Falklands : Colin Phipps Talks of Rising Falklands Oil Prospects Submitted by Falkland Islands News Network (Juanita Brock) 10.11.2004 (Article Archived on 24.11.2004)
The high price of oil at the moment is worrying economists and city analysts here in London, as they fear it might push up the general level of inflation. Deborah Vogle of the BBC World Service's "Calling the Falklands" tells us more.
COLIN PHIPPS TALKS OF RISING FALKLANDS OIL PROSPECTS
A Report for BBC World Service “Calling the Falklands” by Deborah Vogle (DV) 09 NOV 2004
The high price of oil at the moment is worrying economists and city analysts here in London, as they fear it might push up the general level of inflation. Last month prices reached a record high at $55.00 a barrel. Now they are down to just under $50.00 – still very high. So, the long awaited results of the latest exploration in the Falklands could be encouraging. The seismic survey carried out by Desire Petroleum in the North Falkland Basin is the second, which has been done in the area but this time it was a 3D seismic survey rather than a 2Dimentional one. And that, according to Dr. Colin Phipps (CP) Chairman of Desire, produces a far more accurate picture. So what. I asked him, did the picture show?
CP: The whole purpose of the 3Ds was that – we had already ascertained from exploratory drilling that we had a very rich source rock in the North Falkland Basin. The most important thing was to find out whether and where a reservoir had developed. And, the thing about 3D is it does enable you to take out vertical latitudes. I won’t go into it in detail but you are able to manipulate 3D data to indicate the likelihood or otherwise of there being reservoirs. They also have direct hydrocarbon indicators that the possibility of a seismic response, which doesn’t actually tell you there’s oil and gas but it’s indicative of oil and gas and we have looked at those as well. The results of the 3D survey have been that we have been able to identify the development of reservoir rocks. And, there are also oil and gas direct hydrocarbon indicators. The gas one is particularly interesting now because, when we first drilled gas was at a price, which never would have been economic to develop in the Falklands. But at current gas prices, even gas would be economic, so it adds a further dimension to the potential of the basin.

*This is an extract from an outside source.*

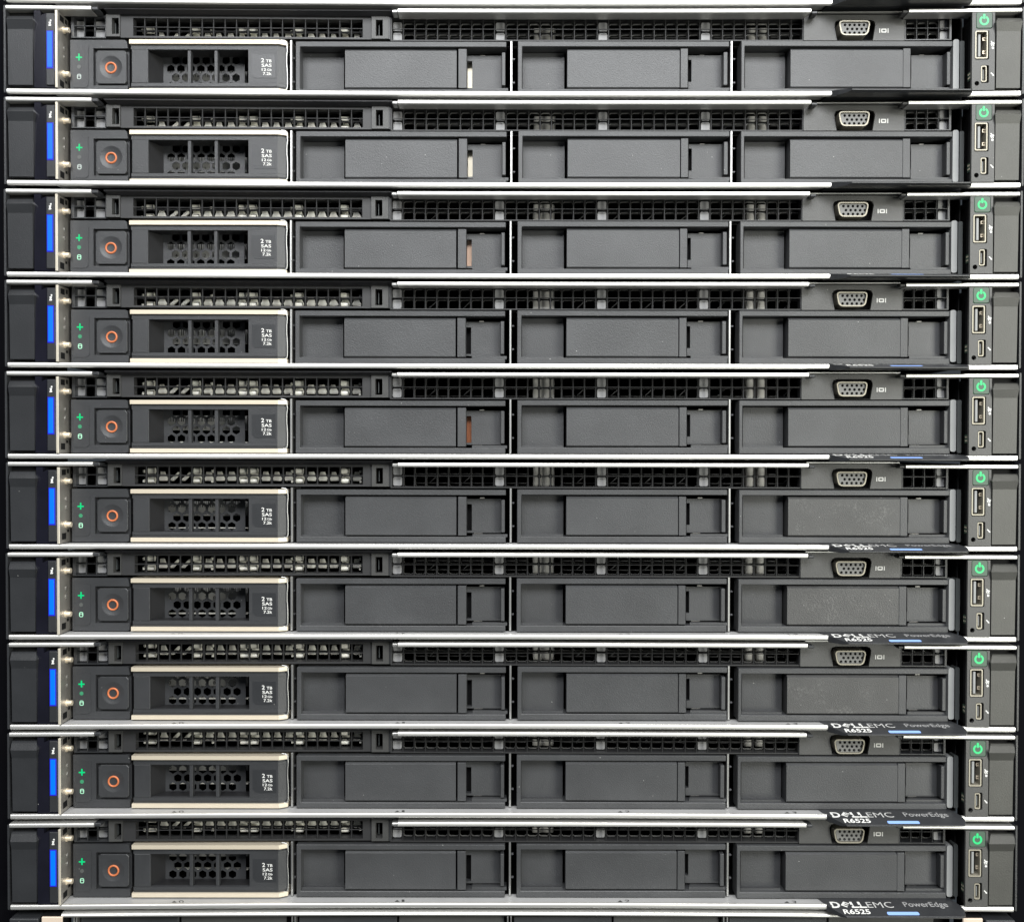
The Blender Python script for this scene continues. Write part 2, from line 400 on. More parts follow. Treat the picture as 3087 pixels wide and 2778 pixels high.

DV: How exactly would that be used?
CP: The Gas would have to be brought on shore and it would be subject to what is known as Gas to Liquid Technology (GLT), which effectively turns gas into diesel oil. And, it’s very high quality diesel, which you can put in your Land Rover straight away and drive off with it. And, there is something of a premium attached with it. And, that is one of the reasons of this gas to liquid technology that has made a lot of remote gas fields much more potentially profitable than in the past. It’s a relatively new technology.
DV: So, can you put a figure on the likely output of this area?
CP: It’s very hard to say. The number of prospects that we have identified is quite large six to ten. The potential of the prospects – and let me be clear, potential doesn’t mean to say that there is oil there or gas there of that size. But the potential is for discoveries up to a billion barrels in size. A billion barrels is a giant field in world terms.
DV: This is potentially very exciting news. Ow is the stock market responding to it?
CP: Today Desire share price went up from 28 yesterday to 37.5 at the moment. But it jumps about a bit and in the end, the stock market reaction is only going to be justified by drilling and finding some oil.
DV: But it is a good time. You mentioned the gas price being good but also the oil price is good.
CP: The oil price is sensational at the moment. I don’t believe it could stay up there but most of the economics that we have done on the North Falkland Basin have been on the level of $16.00 oil or $20.00 oil. Of course, today, we are looking at the high $40s. So it would be extremely possible, really, to find something. But even at $25.00 oil, it’s very profitable.
DV: So, what’s the next step then?
CP: We really have to make a decision as to whether or not we are going to farm out these other partners. We are talking to a number of companies who are looking at the 3D data now that it’s been completed. Or, of course, we have to consider whether or not we should raise money in the market ourselves. The market is very strong at the moment and a lot of our shareholders are saying that they would like us to that. We have some decisions to make over the next sort of month or so as to what is going to be the best route for shareholders to take. One way or another, what we are hoping to do is to drill sometime next year.